4.2.  Checksum Considerations

   As stated in [RFC2784], the GRE header can contain a checksum.  If
   present, the GRE header checksum can be used to detect corruption of
   the GRE header and GRE payload.

   The GRE header checksum cannot be used to detect corruption of the
   IPv6 delivery header.  Furthermore, the IPv6 delivery header does not
   contain a checksum of its own.  Therefore, no available checksum can
   be used to detect corruption of the IPv6 delivery header.

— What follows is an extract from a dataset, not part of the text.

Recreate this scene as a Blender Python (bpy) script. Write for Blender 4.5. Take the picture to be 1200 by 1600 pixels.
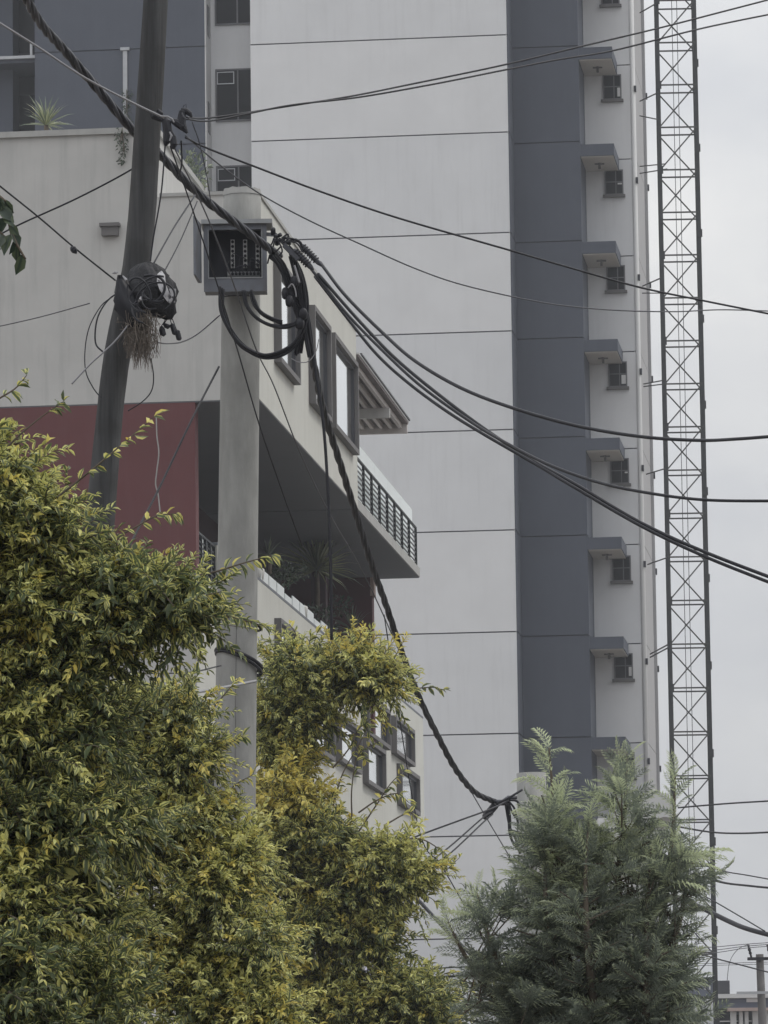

   In one failure scenario, the destination address in the IPv6 delivery
   header is corrupted.  As a result, the IPv6 delivery packet is
   delivered to a node other than the intended GRE egress node.
   Depending upon the state and configuration of that node, it will
   either:

   a.  Drop the packet

   b.  De-encapsulate the payload and forward it to its intended
       destination

   c.  De-encapsulate the payload and forward it to a node other than
       its intended destination.  For example, the payload might be
       intended for a node on one VPN, but delivered to an identically
       numbered node in another VPN.

   Behaviors a) and b) are acceptable.  Behavior c) is not acceptable.
   However, behavior c) is possible only when the payload destination
   address is not globally unique and the GRE egress node provides
   disambiguating context to that address.

   Before deploying GRE over IPv6, network operators should consider the
   likelihood of behavior c) in their network.  GRE over IPv6 MUST NOT
   be deployed other than where the network operator deems the risk
   associated with behavior c) to be acceptable.

   The risk associated with behavior c) could be mitigated with end-to-
   end authentication of the payload.
   
So, my questions are:

(1) how likely is it that endpoints in different VPNs would have overlapping address ranges?

(2) is it correct that if endpoint A gets traffic that was intended for an identically addressed endpoint B in another VPN using an overlapping address range, and that traffic is authenticated, endpoint A can say "this isn't for me", but if that traffic is not encrypted, is traffic intended for endpoint B leaking to endpoint A?

(3) if I'm not completely in the weeds so far, is "end-to-end authentication" something an operator can do? If the answer to (2) is "yes", is "end-to-end encryption" something an operator can do?